Writer/director Gavin Hood (whose credits include the outstanding, but little seen, Tsotsi, one of the best films I saw in 2006) gets excellent supporting performances from Viola Davis (as Ford’s second in command responsible for the psychological well-being of the children), Ben Kingsley, Steinfeld, Arias, and Abigail Breslin, Ender’s sister.

The production values, especially the digital cinematography (Donald M. McAlpine), production design (Sean Haworth and Ben Procter), and special effects (Matthew E. Butler) are beautiful and eye-popping.

This is yet another movie that pictures advanced aliens, creatures that can conquer space, for heaven’s sake, as huge insects who don’t even have hands. Where many space alien science fiction movies lack credence is picturing the aliens as creatures whose ability to transcend time and space is not credible because they are inarticulate monsters who look like refugees from Them! (1954) or The Beast from 20,000 Fathoms (1953). Very few picture them as creatures capable of such scientific achievements. The only one that comes readily to mind is The Day the Earth Stood Still (1951) in which Michael Rennie was the alien and he could easily be believed to be of superior intellect, but there may have been a few more. Generally, though, these creatures are pictured as monsters and it strains credulity to the breaking point to believe that these are the types of creatures who can achieve such scientific breakthroughs as space travel. Although to give this film a little credit, Ender figures that the creatures communicate with one another through thought transmission.
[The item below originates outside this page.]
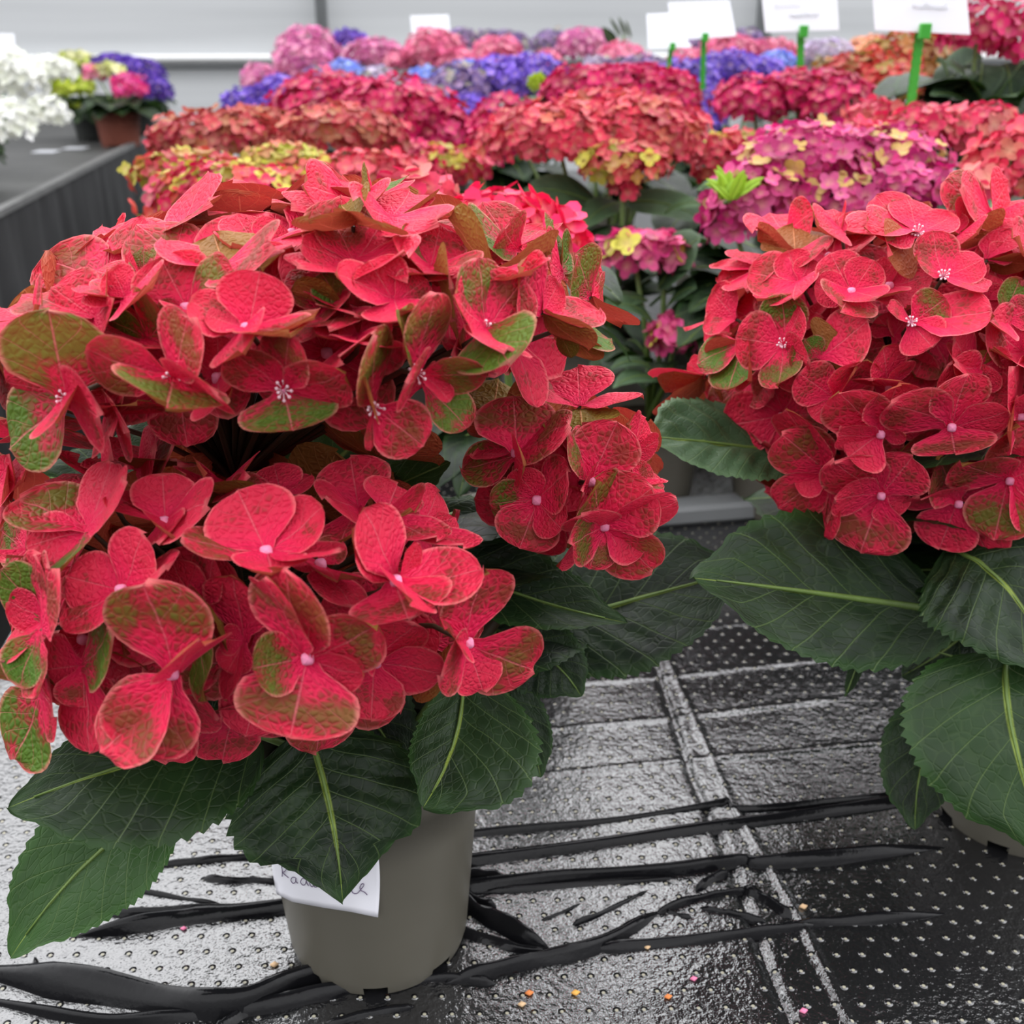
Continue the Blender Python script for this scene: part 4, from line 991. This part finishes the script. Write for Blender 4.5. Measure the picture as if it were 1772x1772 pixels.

This has an ending borrowed from science fiction maven Robert Heinlein, and we’ve already seen that once before this year in Oblivion. Like the makers of Oblivion the filmmakers don’t see fit to give Heinlein any credit.

All that said, and even though I got tired of it all, it’s an entertaining film. The special effects are terrific, especially the floating around in a gravity-free environment, and there’s a lot of that. Further, if you see this in IMAX, that is worth the price of admission all by itself because the visual is so big and beautiful and clear.